_EXERCISE TASK_: The listing below begins with the first line you should copy; stop after the line containing "YF, 'xz'), M['wall'])", and drop every picture.

---- SOURCE RECORDS

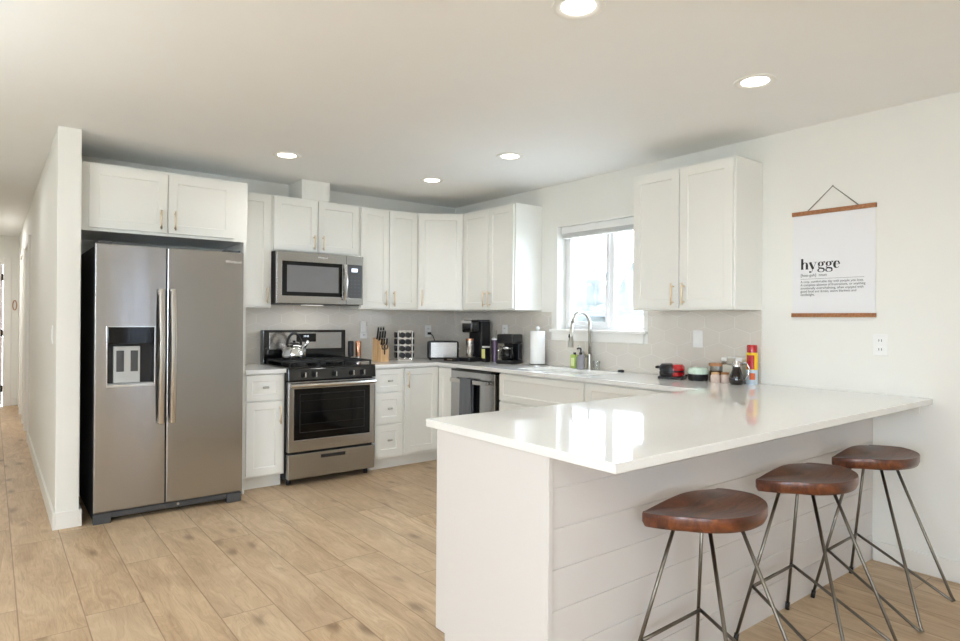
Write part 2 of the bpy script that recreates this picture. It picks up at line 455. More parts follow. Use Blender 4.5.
# hallway side of the partition, with two door openings further back
hd = [(2.62, 3.40), (4.10, 4.90)]
struct('wall_hall', MB().cells([YS, hd[0][0], hd[0][1], hd[1][0], hd[1][1], HY], [0, 2.04, HC],
       lambda u, v: not (v < 2.04 and any(a < u < b for a, b in hd)), XS0, XS1, 'yz'), M['wall'], bevel=.004)
struct('wall_end', MB().cells([-4.95, -4.53, -3.66, XS0+.12], [0, 2.05, HC], lambda u, v: not (v < 2.05 and -4.53 < u < -3.66), HY, HY+.12, 'xz'), M['wall'])
struct('wall_hall_far', MB().box(-4.87, -4.75, -.749, HY, 0, HC), M['wall'])
struct('wall_left_return', MB().box(XL, -4.87, -.749, -.629, 0, HC), M['wall'])
struct('wall_left', MB().cells([YF, -6.4, -5.05, -.629], [0, .9, 2.25, HC], lambda u, v: not (-6.4 < u < -5.05 and .9 < v < 2.25), XL-.12, XL, 'yz'), M['wall'])
struct('wall_front', MB().cells([XL-.12, -6.6, -5.2, -2.0, -1.54, .14], [0, .15, .9, 2.25, HC], lambda u, v: not ((-6.6 < u < -5.2 and .9 < v < 2.25) or (-2.0 < u < -1.54 and .15 < v < 2.25)), YF-.12, YF, 'xz'), M['wall'])

def bb(name, mb): return struct(name, mb, M['trim'], bevel=.003)
BH = .105
bb('baseboard_right', MB().box(-.014, 0, YF, -3.945, 0, BH))
bb('baseboard_hall', MB().box(XS0-.014, XS0, YS-.014, hd[0][0]-.08, 0, BH).box(XS0, XS1, YS-.014, YS, 0, BH).box(XS1, XS1+.014, YS-.014, -.02, 0, BH))
bb('baseboard_end', MB().box(-3.579, XS0-.015, HY-.014, HY, 0, BH))
for i, (a, b) in enumerate(hd):
    m = MB()
    for (u, v) in ((a-.08, a), (b, b+.08)): m.box(XS0-.018, XS0, u, v, 0, 2.12)
    m.box(XS0-.018, XS0, a, b, 2.04, 2.12)
    m.box(XS0, XS1, a, a+.015, 0, 2.04).box(XS0, XS1, b-.015, b, 0, 2.04).box(XS0, XS1, a+.015, b-.015, 2.025, 2.04)
    struct('trim_%d' % (i+1), m, M['trim'], bevel=.002)
    struct('door_%d' % (i+2), MB().box(XS0+.03, XS0+.065, a+.018, b-.018, .01, 2.02), M['trim'], bevel=.002)
struct('trim_3', MB().box(-4.61, -4.53, HY-.018, HY, 0, 2.13).box(-3.66, -3.58, HY-.018, HY, 0, 2.13).box(-4.53, -3.66, HY-.018, HY, 2.05, 2.13)
       .box(-3.675, -3.66, HY, HY+.12, 0, 2.05).box(-4.53, -4.515, HY, HY+.12, 0, 2.05).box(-4.515, -3.675, HY, HY+.12, 2.035, 2.05), M['trim'], bevel=.002)
d1 = struct('door_1', MB().box(-4.512, -3.678, HY+.02, HY+.055, .01, 2.032), M['trim'], bevel=.002)
for z in (.25, 1.05, 1.85):
    MB().cyl((-3.682, HY+.012, z-.045), (-3.682, HY+.012, z+.045), .008, seg=10).box(-3.70, -3.682, HY+.012, HY+.0195, z-.045, z+.045).build('hinge', M['blackm'], d1)

# backsplash tiles: back wall and the wall with the window, one L-shaped sheet
TB = .008
tag(MB().box(-2.326, -TB-.0005, -TB, -.0003, CT+.0005, UB-.0005).box(-2.02, -1.27, -TB, -.0003, UB-.0005, UB+.03).build('tile_backsplash', M['tile']), 'taupe hexagon tile backsplash on the range wall', 'backsplash')
tag(MB().cells([-3.305, WY0-.045, WY1+.065, -.0005], [CT+.0005, 1.12, UB-.0135], lambda u, v: not (WY0-.045 < u < WY1+.065 and v > 1.12), -TB, -.0003, 'yz').build('tile_backsplash', M['tile']), 'taupe hexagon tile backsplash on the wall below the window and around it', 'backsplash')

# kitchen window: vinyl slider, sill, apron, rolled blind
w1 = struct('window_1', MB().cells([WY0, WY0+.04, -2.03, -1.955, WY1-.04, WY1], [WZ0, WZ0+.045, WZ1-.045, WZ1],
            lambda u, v: not ((WY0+.04 < u < -2.03 or -1.955 < u < WY1-.04) and WZ0+.045 < v < WZ1-.045), .105, .155, 'yz'), M['vinyl'], bevel=.004)
MB().cells([-1.99, -1.955, WY1-.07, WY1-.04], [WZ0+.045, WZ0+.085, WZ1-.08, WZ1-.045], lambda u, v: not (-1.955 < u < WY1-.07 and WZ0+.085 < v < WZ1-.08), .09, .115, 'yz').build('sliding_sash', M['vinyl'], w1, bevel=.003)
MB().box(.128, .132, WY0+.03, WY1-.03, WZ0+.04, WZ1-.04).build('glass_pane', M['glass'], w1)
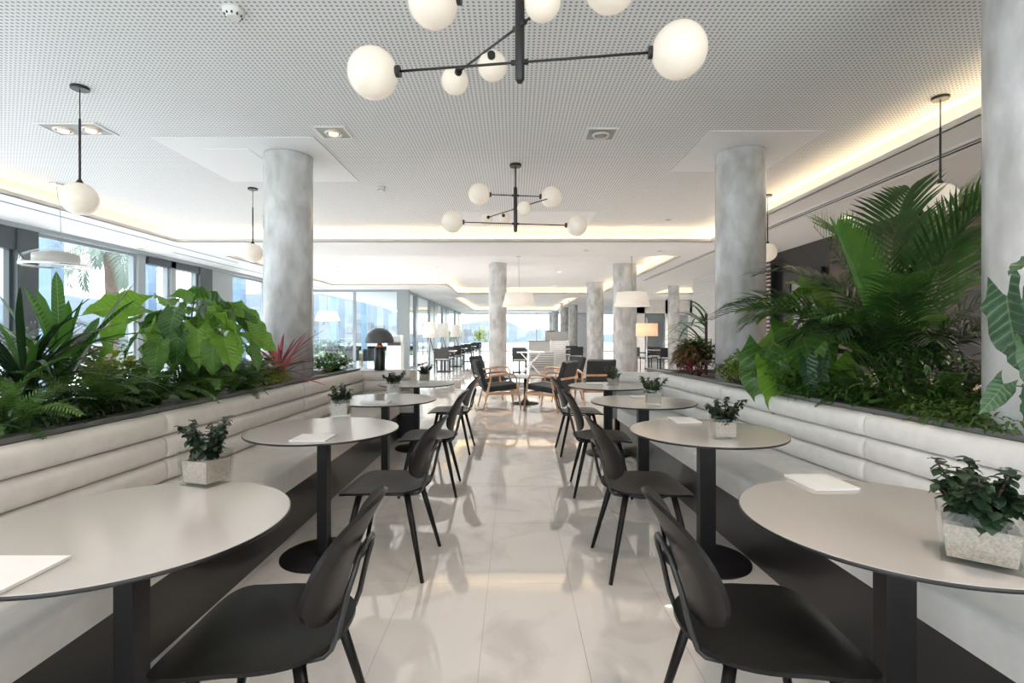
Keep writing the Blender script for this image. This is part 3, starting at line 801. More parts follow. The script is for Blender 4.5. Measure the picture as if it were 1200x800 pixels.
# ------------------------------------------------------------------ wooden lounge chairs (face +X)
def lounge():
    t = thing('lounge_chair', 'x', 'chair', group='wooden lounge chairs')
    for s in (-1, 1):
        y = s*.31
        obj('leg', M().tube([(.33, y, 0), (.27, y, .4), (.245, y, .56), (.20, y, .615), (.12, y, .63), (0, y, .62), (-.16, y, .60), (-.30, y, .56)], [.014, .018, .019, .02, .021, .021, .018, .014], 8), m_oak, t)
        obj('leg', M().tube([(-.34, y, 0), (-.26, y, .3), (-.20, y, .57)], [.014, .019, .016], 8), m_oak, t)
        obj('side_rail', M().box(-.27, .29, y-.014, y+.014, .27, .32), m_oak, t)
    obj('cross_rail', M().box(.265, .29, -.30, .30, .27, .32), m_oak, t); obj('cross_rail', M().box(-.27, -.245, -.30, .30, .24, .29), m_oak, t)
    sc_ = M().box(-.27, .30, -.28, .28, 0, .10); sc_.xf(Matrix.Translation((0, 0, .335)) @ Matrix.Rotation(R(-6), 4, 'Y'))
    obj('seat', sc_, m_chairfab, t, .025)
    b = M().box(-.045, .045, -.27, .27, 0, .52); b.xf(Matrix.Translation((-.27, 0, .36)) @ Matrix.Rotation(R(-17), 4, 'Y'))
    obj('backrest', b, m_chairfab, t, .03)
    obj('back_rail', M().box(-.40, -.375, -.30, .30, .55, .585), m_oak, t)
    return t
lc = lounge()
LC = [(-.26, 9.15, 12, 'near left oak lounge chair with dark cushions, side on'), (-.42, 10.7, -20, 'dark back lounge chair standing behind the near left one'),
      (.62, 8.95, 148, 'near right oak lounge chair seen from behind at the low table'), (.95, 10.4, 200, 'grey back lounge chair behind the near right one'),
      (1.55, 9.75, 98, 'lounge chair with its back to us behind the farthest right table')]
for i, (x, y, a, l) in enumerate(LC):
    if i == 0: lc.location = (x, y, 0); lc.rotation_euler = (0, 0, R(a)); lc['label'] = l
    else: dup(lc, (x, y, 0), R(a), l)
t = thing('low_table', 'low round grey table with black foot between the oak lounge chairs', 'table', (.22, 9.75, 0))
obj('tabletop', M().lathe([(.40, .50), (.41, .51), (.40, .525), (0, .525)], 40), m_frame_g, t); obj('pole', M().lathe([(.035, .03), (.03, .1), (.03, .5)], 16), m_pole, t)
obj('base_plate', M().lathe([(.26, 0), (.26, .01), (.09, .03), (.035, .09)], 32), m_pole, t)

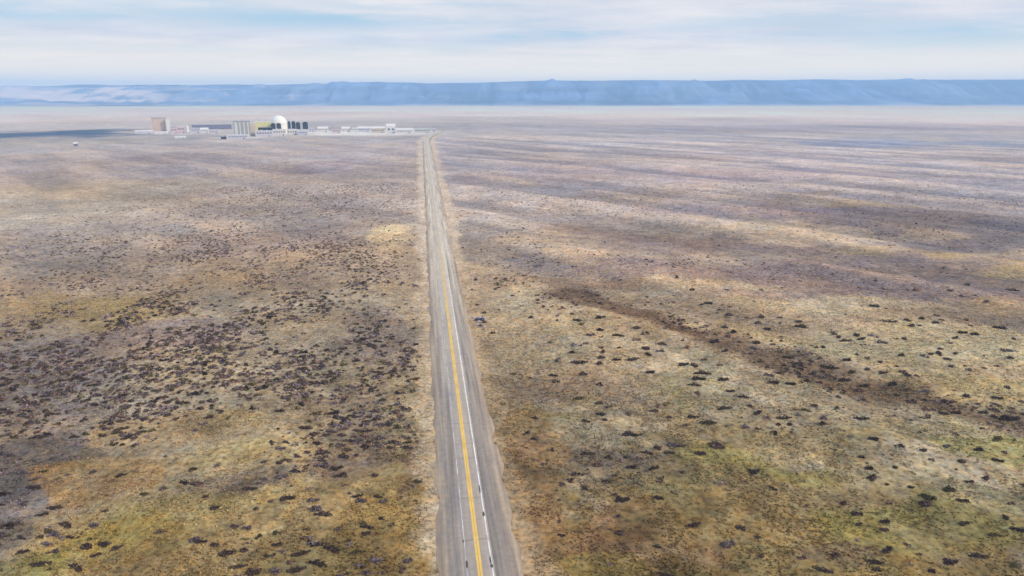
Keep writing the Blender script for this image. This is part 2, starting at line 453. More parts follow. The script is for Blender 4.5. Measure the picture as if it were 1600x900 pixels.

--------

_RESPONSE TO THE TASK_:
Write part 2 of the bpy script that recreates this picture. It picks up at line 455. More parts follow. Use Blender 4.5.
# hallway side of the partition, with two door openings further back
hd = [(2.62, 3.40), (4.10, 4.90)]
struct('wall_hall', MB().cells([YS, hd[0][0], hd[0][1], hd[1][0], hd[1][1], HY], [0, 2.04, HC],
       lambda u, v: not (v < 2.04 and any(a < u < b for a, b in hd)), XS0, XS1, 'yz'), M['wall'], bevel=.004)
struct('wall_end', MB().cells([-4.95, -4.53, -3.66, XS0+.12], [0, 2.05, HC], lambda u, v: not (v < 2.05 and -4.53 < u < -3.66), HY, HY+.12, 'xz'), M['wall'])
struct('wall_hall_far', MB().box(-4.87, -4.75, -.749, HY, 0, HC), M['wall'])
struct('wall_left_return', MB().box(XL, -4.87, -.749, -.629, 0, HC), M['wall'])
struct('wall_left', MB().cells([YF, -6.4, -5.05, -.629], [0, .9, 2.25, HC], lambda u, v: not (-6.4 < u < -5.05 and .9 < v < 2.25), XL-.12, XL, 'yz'), M['wall'])
struct('wall_front', MB().cells([XL-.12, -6.6, -5.2, -2.0, -1.54, .14], [0, .15, .9, 2.25, HC], lambda u, v: not ((-6.6 < u < -5.2 and .9 < v < 2.25) or (-2.0 < u < -1.54 and .15 < v < 2.25)), YF-.12, YF, 'xz'), M['wall'])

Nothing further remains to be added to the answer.